>> start DATASET CONTENT

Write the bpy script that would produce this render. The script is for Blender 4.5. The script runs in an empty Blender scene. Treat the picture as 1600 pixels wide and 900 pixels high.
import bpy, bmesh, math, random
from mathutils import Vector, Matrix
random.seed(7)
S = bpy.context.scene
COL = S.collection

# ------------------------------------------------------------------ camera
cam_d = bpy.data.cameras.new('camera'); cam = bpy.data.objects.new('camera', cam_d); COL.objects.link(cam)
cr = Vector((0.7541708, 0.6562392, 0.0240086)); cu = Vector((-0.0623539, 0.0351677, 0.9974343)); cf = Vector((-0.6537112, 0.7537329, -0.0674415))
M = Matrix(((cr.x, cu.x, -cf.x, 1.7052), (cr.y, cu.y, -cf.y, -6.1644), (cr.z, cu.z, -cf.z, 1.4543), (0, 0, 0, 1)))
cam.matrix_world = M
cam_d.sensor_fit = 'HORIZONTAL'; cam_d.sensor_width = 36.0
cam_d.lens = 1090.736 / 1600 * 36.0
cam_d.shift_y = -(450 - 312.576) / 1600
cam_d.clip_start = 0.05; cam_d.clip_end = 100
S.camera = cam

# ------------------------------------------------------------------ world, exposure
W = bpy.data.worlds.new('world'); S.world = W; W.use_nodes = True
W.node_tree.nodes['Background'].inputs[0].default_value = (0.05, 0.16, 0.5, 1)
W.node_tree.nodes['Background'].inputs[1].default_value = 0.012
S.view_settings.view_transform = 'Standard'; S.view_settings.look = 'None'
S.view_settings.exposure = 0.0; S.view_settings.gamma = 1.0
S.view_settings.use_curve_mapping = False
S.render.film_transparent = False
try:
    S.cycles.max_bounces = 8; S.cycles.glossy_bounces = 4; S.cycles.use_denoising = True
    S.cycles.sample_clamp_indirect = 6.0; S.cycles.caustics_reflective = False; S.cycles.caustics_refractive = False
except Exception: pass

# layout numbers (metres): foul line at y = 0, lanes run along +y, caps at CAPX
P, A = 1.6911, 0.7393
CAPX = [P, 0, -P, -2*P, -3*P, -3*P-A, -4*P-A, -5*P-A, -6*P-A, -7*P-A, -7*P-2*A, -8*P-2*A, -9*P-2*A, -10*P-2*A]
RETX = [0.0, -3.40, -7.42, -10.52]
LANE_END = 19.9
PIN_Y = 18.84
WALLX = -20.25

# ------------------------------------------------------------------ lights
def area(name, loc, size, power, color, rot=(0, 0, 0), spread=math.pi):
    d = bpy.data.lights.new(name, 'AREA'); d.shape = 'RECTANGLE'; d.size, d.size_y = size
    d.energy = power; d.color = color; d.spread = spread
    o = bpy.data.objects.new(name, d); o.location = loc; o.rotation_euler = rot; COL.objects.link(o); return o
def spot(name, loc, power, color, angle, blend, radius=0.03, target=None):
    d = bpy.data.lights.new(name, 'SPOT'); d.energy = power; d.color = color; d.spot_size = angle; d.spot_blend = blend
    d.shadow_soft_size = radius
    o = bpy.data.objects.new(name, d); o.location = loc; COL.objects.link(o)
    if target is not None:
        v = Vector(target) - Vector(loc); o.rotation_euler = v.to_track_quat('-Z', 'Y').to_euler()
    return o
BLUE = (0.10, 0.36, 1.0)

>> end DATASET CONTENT

_EXERCISE DESCRIPTION_: From the first line of the listing above to the line with "COL = S.collection", please transcribe each line exactly, both ends included, and nothing beyond that.

_COMPLETED TASK_:
Write the bpy script that would produce this render. The script is for Blender 4.5. The script runs in an empty Blender scene. Treat the picture as 1600 pixels wide and 900 pixels high.
import bpy, bmesh, math, random
from mathutils import Vector, Matrix
random.seed(7)
S = bpy.context.scene
COL = S.collection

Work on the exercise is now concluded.